ELECTRICITY bills are a huge worry for many Australians. In coming months a lot of people will receive the biggest household utility bills they have ever seen.
The latest figures from the ABS show that in the five years to June 2012, Australia’s retail electricity prices rose by 72 per cent with even higher increases in Melbourne and Sydney.
The Queensland Competition Authority’s annual report revealed recently that 344 households were disconnected every week in the Sunshine state due to non-payment of electricity bills.
Senators and Members, however, don’t need to worry about whether staying warm in chilly Canberra might send them broke. Perhaps if they had to pay for their own heating and air conditioning in Parliament House, it would concentrate their minds on the very important discussion we need to have on the future of the Renewable Energy Target
The repeal of the carbon tax will help, but studies show that the Renewable Energy Target has an even greater impact on the bottom line, reducing our living standards and the competitiveness of our entire economy.

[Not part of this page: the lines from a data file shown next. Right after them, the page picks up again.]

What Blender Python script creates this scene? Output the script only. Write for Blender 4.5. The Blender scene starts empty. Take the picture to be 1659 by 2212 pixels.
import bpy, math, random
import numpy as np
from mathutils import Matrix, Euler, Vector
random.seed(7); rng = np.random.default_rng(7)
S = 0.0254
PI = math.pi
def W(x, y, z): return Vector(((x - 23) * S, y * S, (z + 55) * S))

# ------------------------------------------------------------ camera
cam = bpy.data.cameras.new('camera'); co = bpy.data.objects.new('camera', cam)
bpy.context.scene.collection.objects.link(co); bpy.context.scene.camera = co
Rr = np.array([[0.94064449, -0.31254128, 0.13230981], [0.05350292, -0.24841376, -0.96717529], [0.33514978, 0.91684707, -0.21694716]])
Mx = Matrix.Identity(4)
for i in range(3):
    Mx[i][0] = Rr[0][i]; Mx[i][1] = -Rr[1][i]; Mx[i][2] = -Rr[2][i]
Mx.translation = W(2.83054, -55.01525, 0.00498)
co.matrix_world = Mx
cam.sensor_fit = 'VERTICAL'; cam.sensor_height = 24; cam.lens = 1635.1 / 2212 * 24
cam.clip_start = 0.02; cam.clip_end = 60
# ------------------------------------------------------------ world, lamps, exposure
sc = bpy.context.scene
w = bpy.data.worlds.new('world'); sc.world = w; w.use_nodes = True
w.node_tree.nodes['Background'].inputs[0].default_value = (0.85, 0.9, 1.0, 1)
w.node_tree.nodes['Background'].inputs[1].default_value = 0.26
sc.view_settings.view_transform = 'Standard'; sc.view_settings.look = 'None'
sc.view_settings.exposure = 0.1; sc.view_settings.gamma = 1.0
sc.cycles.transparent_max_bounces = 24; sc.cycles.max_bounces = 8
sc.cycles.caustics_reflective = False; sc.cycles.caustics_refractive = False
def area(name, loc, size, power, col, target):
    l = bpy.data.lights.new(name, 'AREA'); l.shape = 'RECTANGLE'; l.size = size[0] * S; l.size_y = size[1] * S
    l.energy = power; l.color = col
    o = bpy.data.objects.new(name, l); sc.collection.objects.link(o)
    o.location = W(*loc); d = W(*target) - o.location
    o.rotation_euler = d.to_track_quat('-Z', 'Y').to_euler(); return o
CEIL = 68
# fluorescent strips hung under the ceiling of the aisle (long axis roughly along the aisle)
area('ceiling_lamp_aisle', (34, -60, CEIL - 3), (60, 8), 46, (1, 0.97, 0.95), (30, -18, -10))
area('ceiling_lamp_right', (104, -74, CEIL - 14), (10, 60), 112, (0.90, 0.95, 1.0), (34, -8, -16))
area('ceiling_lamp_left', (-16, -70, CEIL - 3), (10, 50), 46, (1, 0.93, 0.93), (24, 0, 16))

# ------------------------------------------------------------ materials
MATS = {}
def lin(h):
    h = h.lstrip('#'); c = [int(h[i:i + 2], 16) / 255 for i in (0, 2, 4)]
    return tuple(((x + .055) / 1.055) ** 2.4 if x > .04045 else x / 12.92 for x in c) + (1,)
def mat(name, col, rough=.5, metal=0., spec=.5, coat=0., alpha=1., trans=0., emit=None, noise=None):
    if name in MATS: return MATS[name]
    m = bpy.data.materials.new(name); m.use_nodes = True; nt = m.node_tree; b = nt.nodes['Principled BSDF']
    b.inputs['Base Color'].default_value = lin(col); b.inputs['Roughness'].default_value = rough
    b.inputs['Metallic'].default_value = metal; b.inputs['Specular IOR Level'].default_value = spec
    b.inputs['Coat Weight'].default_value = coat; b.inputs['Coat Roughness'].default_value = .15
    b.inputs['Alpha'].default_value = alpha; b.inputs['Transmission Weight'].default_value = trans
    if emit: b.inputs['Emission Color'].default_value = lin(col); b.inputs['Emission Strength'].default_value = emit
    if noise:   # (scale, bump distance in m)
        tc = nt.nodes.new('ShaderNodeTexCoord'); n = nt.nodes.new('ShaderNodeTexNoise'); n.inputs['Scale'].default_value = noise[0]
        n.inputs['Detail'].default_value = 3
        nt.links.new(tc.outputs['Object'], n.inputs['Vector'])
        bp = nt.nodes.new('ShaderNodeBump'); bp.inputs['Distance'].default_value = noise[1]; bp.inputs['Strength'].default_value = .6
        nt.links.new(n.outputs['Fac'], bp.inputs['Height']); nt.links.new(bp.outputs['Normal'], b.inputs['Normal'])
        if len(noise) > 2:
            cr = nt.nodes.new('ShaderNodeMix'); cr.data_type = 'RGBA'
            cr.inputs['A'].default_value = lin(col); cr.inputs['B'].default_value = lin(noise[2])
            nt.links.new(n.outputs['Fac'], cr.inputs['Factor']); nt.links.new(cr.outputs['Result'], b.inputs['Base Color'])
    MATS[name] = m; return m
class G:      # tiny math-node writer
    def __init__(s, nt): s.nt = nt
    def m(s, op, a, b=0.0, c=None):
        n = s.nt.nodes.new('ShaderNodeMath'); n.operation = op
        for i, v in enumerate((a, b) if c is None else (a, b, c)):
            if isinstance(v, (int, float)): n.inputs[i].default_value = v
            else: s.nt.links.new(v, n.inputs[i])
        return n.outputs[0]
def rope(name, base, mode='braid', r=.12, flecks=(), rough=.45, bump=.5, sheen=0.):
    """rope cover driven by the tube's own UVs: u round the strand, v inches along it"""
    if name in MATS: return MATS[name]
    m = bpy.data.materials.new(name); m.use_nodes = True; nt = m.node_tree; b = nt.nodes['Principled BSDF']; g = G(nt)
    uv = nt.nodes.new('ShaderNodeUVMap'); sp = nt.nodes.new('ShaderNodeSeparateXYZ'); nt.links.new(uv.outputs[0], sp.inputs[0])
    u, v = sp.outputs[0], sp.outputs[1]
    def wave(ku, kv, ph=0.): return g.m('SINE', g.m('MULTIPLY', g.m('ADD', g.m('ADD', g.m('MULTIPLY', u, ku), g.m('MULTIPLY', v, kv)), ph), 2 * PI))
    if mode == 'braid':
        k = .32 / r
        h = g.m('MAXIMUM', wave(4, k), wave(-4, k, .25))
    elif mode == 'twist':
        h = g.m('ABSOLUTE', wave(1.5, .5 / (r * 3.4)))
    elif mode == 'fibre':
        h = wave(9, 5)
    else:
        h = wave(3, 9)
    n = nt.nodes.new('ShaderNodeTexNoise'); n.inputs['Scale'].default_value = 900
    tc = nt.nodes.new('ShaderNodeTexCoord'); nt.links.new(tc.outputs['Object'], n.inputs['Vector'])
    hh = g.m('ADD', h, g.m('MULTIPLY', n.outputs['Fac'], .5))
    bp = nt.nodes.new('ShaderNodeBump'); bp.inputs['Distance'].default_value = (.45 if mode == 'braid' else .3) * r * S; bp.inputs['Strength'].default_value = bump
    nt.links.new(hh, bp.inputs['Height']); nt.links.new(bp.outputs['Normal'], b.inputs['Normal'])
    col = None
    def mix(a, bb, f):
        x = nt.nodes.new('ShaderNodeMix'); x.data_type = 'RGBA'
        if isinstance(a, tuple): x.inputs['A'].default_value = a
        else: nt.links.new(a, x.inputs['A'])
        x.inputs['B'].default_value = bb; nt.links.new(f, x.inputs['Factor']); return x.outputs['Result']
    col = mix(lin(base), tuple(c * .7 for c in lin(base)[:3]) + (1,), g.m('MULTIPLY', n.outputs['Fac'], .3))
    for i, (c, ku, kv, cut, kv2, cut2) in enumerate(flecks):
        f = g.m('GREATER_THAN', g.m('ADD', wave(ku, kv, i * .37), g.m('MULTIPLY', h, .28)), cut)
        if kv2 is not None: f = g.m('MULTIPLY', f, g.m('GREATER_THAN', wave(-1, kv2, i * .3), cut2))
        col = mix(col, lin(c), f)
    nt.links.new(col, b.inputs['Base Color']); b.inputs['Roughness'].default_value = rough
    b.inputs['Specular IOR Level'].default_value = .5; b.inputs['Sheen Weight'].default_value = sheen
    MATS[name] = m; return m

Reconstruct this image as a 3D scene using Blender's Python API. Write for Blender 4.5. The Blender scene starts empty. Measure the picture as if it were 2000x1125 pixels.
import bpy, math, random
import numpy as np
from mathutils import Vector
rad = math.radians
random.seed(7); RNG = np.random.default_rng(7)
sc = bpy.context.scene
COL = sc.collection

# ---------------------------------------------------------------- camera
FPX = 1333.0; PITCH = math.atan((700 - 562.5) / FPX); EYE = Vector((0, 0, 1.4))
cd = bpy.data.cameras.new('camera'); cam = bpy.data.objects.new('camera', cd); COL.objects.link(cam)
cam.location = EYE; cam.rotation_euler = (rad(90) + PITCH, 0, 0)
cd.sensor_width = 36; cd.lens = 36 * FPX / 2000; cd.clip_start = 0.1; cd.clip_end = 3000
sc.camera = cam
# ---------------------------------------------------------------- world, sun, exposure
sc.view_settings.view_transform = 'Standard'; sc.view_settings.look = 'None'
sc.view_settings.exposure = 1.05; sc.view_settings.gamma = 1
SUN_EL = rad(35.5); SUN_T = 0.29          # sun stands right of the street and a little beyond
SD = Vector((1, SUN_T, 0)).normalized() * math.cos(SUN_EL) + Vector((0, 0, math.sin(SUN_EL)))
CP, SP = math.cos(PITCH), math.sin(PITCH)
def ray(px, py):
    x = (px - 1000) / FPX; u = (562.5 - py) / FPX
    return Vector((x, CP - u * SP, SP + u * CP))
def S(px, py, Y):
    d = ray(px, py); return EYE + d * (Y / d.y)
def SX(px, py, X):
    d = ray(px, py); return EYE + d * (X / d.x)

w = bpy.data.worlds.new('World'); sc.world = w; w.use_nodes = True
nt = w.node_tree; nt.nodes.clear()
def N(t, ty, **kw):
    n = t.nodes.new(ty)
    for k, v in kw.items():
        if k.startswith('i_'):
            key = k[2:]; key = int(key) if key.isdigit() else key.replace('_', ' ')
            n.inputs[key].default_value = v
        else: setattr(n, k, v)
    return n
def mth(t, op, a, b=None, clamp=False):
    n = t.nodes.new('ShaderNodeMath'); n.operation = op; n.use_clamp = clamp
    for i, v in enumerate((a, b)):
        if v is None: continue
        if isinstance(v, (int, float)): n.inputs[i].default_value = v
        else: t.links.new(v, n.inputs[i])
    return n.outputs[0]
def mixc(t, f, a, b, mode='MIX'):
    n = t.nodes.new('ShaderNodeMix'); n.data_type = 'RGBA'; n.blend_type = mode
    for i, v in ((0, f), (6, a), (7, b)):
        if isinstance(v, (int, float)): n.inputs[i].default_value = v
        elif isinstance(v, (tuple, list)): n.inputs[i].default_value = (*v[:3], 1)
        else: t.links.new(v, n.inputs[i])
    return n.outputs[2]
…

The dramatic surge in power bills has been a major factor in the decline of our manufacturing sector and the loss of thousands of jobs. In little more than ten years the RET has rocketed Australia from almost the cheapest to almost the most expensive electricity in the world: Australian states occupy four of the top six spots only beaten by Denmark and Germany. These countries are also sapped pointlessly with punishing renewable energy policies producing small amounts of extremely expensive, intermittent power that has to be backed up by fossil fuel power anyway.
Contrary to claims by industry lobby groups mostly representing Big Wind producers, merchant bankers and consultants, it is no coincidence that power prices went up so steeply when mandatory renewable energy targets were introduced.
A report from the accounting firm Deloitte showed that the RET will stifle the economy, cost jobs and drive up prices, and is a very inefficient means of reducing greenhouse gas emissions. It concludes that abolishing the RET would increase real GDP by $29 billion in net present terms relative to the RET continuation.
The chief beneficiary of the RET is the wind industry, which receives Renewable Energy Certificates currently worth about $30 for every megawatt of electricity it produces, on top of the price paid to them for electricity generated by wind turbines. The certificates are funded by electricity customers as a hidden charge on their bills.
The net effect of this subsidy is to hand an additional $17 billion of
our money to these companies over 15 years for no measurable environmental benefit.
It is undisputed that despite being a mature technology the wind generation industry is not viable anywhere in the world withoutgovernment or customer subsidies. It is just government mandated corporate welfare.
Grant King, CEO of Origin Energy, one of Australia’s largest electricity retailers with extensive interests in gas as well as wind energy generation said last year that the RET will be the main driver of electricity price rises by 2020. He also said that renewable energy costs now accounted for 14 per cent of electricity bills, up from 2 per cent five years ago. For larger users it accounted for 30 per cent of their bills.
If Labor, the Greens and Clive Palmer really care for social justice they will not allow working families, pensioners and the disadvantaged to be ripped off by wealthy wind generators anymore and they will back abolition of the RET.